Thursday, July 31, 2008

God's Post-It Note: "I'm in control. Love Always, God"


Sunday and yesterday I was reminded, yet again, that God's timing is perfect timing. I'm going to share the stories of these two little "post-it note reminders" God placed in my life to let me know He is in control. Sunday I was running late for choir and I couldn't get the top part of the dress I was wearing zipped. In a hurry, I rushed out of the door and decided I'd just let someone at church finish zipping it and wear my jacket over it until then. Well, an old lady and old man were sitting outside chatting with there dogs and she stopped me to let me know that my dress needed to be zipped up the rest of the way. Needless to say, I ended up with an opportunity to invite them to our church. The old man was very interested, but also concerned that he didn't have any nice clothes to wear. I promised him that it was alright to come as you are, just as long as you come. In this case, me being late, was right on time!

Then yesterday, I stopped by a vet's office to pick up an application for a job.
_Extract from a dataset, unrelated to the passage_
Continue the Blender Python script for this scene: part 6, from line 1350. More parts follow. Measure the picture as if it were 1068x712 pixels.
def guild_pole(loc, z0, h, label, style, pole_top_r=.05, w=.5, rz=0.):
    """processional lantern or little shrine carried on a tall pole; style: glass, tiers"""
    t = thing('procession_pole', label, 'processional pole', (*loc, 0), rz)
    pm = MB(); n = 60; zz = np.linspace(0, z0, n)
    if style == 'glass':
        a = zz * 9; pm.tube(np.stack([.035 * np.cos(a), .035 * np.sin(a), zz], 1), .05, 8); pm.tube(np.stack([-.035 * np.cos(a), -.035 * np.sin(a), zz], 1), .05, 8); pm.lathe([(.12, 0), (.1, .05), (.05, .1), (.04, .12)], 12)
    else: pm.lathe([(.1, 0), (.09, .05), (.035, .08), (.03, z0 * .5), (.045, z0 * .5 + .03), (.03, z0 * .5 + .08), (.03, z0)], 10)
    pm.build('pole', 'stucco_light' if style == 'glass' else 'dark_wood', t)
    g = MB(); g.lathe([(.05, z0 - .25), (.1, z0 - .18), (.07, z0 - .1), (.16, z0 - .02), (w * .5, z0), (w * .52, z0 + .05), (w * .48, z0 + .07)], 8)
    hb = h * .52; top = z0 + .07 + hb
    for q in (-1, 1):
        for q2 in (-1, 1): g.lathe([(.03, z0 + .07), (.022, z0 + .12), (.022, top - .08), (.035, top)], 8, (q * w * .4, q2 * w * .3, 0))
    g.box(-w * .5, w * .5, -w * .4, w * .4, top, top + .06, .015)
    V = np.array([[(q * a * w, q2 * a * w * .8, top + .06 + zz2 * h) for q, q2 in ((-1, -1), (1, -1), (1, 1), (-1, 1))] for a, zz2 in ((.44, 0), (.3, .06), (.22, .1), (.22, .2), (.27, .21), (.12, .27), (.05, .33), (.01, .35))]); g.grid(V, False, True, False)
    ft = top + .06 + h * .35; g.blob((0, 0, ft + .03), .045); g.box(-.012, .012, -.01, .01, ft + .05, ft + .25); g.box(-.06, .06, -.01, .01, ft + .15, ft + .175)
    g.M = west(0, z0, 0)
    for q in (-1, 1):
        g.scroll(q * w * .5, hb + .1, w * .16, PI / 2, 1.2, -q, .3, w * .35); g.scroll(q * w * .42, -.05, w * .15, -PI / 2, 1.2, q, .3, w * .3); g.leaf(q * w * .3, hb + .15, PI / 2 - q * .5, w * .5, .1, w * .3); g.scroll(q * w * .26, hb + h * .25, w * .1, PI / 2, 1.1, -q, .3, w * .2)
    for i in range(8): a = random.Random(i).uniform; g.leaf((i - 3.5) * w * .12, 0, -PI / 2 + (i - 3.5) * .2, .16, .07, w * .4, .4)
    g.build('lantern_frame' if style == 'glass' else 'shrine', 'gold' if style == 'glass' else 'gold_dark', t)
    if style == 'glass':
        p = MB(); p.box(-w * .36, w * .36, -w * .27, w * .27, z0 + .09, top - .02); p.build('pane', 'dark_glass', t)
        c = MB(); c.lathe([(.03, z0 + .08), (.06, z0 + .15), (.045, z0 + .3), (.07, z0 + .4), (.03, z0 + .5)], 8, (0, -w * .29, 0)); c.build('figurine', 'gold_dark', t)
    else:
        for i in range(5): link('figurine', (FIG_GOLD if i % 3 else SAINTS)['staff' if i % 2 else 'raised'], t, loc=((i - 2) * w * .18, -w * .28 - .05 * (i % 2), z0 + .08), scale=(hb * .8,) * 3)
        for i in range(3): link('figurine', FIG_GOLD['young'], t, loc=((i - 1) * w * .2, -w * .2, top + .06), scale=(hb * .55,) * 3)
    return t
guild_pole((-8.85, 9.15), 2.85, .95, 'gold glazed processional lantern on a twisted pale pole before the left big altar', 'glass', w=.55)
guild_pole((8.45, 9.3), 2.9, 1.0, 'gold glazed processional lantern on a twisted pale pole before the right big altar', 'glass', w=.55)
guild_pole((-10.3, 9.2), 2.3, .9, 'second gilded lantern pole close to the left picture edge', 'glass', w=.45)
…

I have been looking for another job for over a month now and can't seem to get a call back from any of the applications I've placed. I filled one out and left it and was going to go to one more vet's office before I headed back home. The entire way to the second office, I prayed that I would get an interview or at least a call back because I was sick of not hearing anything. I stopped by and filled out an application, the lady and I started talking and I ended up getting an interview and hired on the spot. It was kinda crazy considering the fact that I was wearing Nike shorts, a t-shirt, flip-flops, and a baseball cap! So, my last day at this job is August 8th and my first day at that one is the 18th...

Through these two very different instances, I was shown that God is ultimately in control. And for that I am grateful. Oh, so grateful!